::: Raw data
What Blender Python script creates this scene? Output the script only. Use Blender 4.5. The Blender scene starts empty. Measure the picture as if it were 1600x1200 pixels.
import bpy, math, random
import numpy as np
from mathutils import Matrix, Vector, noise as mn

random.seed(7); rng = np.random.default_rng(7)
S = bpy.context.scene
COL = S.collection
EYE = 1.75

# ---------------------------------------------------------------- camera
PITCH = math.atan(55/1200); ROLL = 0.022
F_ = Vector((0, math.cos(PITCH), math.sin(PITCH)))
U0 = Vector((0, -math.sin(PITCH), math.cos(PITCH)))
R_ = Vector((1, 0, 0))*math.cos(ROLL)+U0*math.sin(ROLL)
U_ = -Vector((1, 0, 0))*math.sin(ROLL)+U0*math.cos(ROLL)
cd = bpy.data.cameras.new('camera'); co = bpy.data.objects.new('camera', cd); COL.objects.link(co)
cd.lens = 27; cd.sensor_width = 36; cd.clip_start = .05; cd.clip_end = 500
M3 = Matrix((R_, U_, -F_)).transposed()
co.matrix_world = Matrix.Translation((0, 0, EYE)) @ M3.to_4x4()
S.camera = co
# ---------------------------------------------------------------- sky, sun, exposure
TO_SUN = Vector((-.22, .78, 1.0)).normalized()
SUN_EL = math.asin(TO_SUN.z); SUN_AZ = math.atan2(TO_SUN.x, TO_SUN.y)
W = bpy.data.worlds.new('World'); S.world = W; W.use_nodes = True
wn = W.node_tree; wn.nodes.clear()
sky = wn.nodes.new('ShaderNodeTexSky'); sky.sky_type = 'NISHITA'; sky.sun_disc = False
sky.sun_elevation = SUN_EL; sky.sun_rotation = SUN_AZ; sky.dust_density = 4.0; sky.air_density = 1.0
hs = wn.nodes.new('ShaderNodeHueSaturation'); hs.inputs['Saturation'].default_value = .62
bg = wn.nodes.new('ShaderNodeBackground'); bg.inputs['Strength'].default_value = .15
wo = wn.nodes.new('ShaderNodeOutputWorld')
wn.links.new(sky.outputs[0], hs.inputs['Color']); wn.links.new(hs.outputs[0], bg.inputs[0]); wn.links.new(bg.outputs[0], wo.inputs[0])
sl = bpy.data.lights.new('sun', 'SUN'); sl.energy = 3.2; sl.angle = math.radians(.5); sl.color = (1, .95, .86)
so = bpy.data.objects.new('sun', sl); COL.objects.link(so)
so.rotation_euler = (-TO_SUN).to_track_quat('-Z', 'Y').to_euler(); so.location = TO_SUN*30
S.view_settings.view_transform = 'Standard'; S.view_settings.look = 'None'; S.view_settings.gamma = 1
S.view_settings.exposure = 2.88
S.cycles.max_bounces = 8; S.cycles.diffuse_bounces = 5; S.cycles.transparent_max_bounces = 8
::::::
::: Raw data
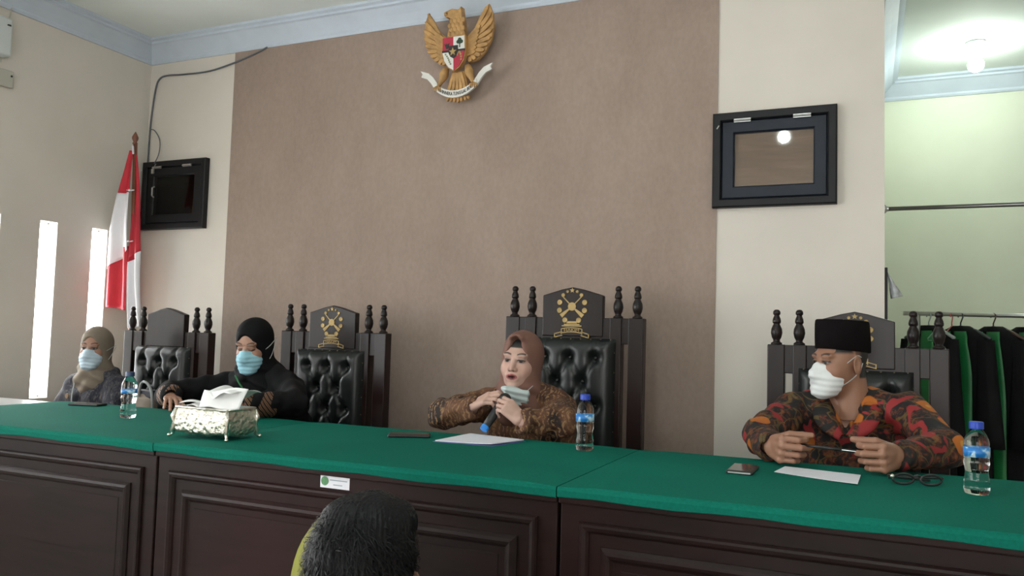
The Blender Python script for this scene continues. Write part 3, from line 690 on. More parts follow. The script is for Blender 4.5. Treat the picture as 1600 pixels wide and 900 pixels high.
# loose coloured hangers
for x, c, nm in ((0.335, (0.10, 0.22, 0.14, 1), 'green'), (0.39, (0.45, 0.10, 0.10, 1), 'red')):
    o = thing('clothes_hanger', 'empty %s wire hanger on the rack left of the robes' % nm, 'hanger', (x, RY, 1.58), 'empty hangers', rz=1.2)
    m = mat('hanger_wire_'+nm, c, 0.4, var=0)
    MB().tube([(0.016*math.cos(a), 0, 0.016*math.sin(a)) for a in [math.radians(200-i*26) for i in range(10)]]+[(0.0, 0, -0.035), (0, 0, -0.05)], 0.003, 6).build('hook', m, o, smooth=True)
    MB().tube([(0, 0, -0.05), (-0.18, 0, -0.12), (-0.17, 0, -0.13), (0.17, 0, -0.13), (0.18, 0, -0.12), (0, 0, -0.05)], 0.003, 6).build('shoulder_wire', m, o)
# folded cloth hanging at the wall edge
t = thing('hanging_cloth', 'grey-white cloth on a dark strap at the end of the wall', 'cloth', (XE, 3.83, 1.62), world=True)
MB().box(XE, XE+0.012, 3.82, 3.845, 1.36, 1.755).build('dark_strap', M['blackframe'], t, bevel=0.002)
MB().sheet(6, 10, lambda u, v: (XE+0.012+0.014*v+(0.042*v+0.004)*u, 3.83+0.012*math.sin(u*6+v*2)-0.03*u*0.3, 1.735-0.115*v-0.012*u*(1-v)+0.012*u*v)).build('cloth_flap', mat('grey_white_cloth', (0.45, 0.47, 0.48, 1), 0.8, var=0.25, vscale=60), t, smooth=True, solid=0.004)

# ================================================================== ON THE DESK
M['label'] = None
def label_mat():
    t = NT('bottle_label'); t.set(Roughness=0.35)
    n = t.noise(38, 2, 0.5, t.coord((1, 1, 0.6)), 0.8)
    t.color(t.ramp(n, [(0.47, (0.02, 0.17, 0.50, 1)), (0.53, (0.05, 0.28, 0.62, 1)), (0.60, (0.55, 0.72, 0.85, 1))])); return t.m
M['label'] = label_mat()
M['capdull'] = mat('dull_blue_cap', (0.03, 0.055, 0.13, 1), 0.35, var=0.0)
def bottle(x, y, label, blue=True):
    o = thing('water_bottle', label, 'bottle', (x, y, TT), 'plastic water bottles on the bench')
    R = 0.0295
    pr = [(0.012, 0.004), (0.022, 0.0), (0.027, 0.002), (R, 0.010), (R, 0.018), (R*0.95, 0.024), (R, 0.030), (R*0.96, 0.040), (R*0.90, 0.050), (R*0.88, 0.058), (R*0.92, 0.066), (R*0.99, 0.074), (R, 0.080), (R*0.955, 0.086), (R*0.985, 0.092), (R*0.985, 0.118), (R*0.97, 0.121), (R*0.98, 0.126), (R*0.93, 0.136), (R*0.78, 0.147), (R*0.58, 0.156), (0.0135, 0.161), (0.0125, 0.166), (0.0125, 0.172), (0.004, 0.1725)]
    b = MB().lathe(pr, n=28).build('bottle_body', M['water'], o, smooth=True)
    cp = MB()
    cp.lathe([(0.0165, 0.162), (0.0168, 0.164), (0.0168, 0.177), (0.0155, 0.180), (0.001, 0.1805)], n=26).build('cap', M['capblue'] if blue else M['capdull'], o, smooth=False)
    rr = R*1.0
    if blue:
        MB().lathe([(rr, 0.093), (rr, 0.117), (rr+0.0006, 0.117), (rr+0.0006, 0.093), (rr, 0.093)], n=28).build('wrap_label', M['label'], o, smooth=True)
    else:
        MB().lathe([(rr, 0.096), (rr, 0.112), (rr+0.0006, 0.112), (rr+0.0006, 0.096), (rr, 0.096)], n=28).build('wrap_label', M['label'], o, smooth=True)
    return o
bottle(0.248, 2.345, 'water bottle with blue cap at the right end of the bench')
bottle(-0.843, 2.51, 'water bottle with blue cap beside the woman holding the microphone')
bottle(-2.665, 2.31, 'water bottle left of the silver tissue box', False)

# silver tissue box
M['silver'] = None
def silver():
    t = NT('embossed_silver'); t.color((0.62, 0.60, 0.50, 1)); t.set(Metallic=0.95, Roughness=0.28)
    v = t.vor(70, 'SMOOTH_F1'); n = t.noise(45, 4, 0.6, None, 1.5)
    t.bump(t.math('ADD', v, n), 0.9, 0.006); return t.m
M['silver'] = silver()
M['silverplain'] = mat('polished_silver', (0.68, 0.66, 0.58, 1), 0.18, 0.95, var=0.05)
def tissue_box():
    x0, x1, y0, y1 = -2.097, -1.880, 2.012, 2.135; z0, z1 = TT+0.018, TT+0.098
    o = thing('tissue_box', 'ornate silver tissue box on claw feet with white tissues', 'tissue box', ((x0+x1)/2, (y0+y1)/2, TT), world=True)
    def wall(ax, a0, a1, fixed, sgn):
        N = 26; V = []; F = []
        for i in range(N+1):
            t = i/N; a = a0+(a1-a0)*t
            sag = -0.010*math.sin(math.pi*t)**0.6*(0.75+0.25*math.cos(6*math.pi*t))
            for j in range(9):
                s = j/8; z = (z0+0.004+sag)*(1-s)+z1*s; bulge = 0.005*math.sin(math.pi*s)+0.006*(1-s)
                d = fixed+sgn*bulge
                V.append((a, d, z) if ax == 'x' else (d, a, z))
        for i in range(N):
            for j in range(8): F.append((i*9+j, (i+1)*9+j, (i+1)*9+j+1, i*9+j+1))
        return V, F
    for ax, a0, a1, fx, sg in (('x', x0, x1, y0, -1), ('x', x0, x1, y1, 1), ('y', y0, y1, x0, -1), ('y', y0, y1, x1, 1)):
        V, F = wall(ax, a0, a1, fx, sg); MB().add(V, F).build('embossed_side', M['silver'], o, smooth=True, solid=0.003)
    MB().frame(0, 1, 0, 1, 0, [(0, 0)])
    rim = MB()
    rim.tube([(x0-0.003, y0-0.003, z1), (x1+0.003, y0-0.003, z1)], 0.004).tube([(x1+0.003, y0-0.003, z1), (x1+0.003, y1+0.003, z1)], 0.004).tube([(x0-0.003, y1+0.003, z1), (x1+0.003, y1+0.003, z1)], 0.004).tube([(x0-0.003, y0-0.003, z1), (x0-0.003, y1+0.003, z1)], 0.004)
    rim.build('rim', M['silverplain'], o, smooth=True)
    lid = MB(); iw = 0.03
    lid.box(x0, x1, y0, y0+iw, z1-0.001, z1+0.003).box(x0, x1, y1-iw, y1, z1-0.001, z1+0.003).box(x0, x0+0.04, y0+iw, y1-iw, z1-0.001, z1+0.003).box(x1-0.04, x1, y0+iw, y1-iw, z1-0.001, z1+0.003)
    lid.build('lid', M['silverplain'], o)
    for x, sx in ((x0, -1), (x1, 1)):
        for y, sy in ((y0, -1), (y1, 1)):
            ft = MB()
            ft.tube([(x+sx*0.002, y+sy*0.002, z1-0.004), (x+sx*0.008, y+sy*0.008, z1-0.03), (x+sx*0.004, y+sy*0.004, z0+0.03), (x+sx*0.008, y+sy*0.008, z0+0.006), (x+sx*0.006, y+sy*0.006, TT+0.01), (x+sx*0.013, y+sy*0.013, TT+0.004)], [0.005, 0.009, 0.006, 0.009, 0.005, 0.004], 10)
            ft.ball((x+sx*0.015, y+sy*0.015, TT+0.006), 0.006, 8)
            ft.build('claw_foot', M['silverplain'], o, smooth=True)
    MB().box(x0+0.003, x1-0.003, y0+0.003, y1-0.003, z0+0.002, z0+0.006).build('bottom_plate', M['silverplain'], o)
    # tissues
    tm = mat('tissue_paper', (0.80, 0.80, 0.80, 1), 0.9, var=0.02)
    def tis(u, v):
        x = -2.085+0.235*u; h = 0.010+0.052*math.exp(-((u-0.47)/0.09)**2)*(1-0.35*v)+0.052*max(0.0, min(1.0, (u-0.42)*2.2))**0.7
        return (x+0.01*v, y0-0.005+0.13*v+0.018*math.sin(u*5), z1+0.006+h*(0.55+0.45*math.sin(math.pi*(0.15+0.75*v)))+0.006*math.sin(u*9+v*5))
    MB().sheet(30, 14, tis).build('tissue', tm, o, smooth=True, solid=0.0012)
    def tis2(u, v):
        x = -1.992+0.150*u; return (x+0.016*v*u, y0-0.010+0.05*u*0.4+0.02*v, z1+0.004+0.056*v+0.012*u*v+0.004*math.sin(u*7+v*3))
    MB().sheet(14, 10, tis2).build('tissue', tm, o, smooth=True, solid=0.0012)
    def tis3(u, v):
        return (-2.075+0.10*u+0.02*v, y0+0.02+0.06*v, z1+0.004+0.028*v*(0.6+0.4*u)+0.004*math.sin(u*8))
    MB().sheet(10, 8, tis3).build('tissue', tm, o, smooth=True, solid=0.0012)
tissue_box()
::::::
Every line from the one containing "The Blender Python" through the one containing "MB().sheet(6, 10, lambda" is to be given again exactly, both ends included, and no line outside that range.

• _Response below_:
The Blender Python script for this scene continues. Write part 3, from line 690 on. More parts follow. The script is for Blender 4.5. Treat the picture as 1600 pixels wide and 900 pixels high.
# loose coloured hangers
for x, c, nm in ((0.335, (0.10, 0.22, 0.14, 1), 'green'), (0.39, (0.45, 0.10, 0.10, 1), 'red')):
    o = thing('clothes_hanger', 'empty %s wire hanger on the rack left of the robes' % nm, 'hanger', (x, RY, 1.58), 'empty hangers', rz=1.2)
    m = mat('hanger_wire_'+nm, c, 0.4, var=0)
    MB().tube([(0.016*math.cos(a), 0, 0.016*math.sin(a)) for a in [math.radians(200-i*26) for i in range(10)]]+[(0.0, 0, -0.035), (0, 0, -0.05)], 0.003, 6).build('hook', m, o, smooth=True)
    MB().tube([(0, 0, -0.05), (-0.18, 0, -0.12), (-0.17, 0, -0.13), (0.17, 0, -0.13), (0.18, 0, -0.12), (0, 0, -0.05)], 0.003, 6).build('shoulder_wire', m, o)
# folded cloth hanging at the wall edge
t = thing('hanging_cloth', 'grey-white cloth on a dark strap at the end of the wall', 'cloth', (XE, 3.83, 1.62), world=True)
MB().box(XE, XE+0.012, 3.82, 3.845, 1.36, 1.755).build('dark_strap', M['blackframe'], t, bevel=0.002)
MB().sheet(6, 10, lambda u, v: (XE+0.012+0.014*v+(0.042*v+0.004)*u, 3.83+0.012*math.sin(u*6+v*2)-0.03*u*0.3, 1.735-0.115*v-0.012*u*(1-v)+0.012*u*v)).build('cloth_flap', mat('grey_white_cloth', (0.45, 0.47, 0.48, 1), 0.8, var=0.25, vscale=60), t, smooth=True, solid=0.004)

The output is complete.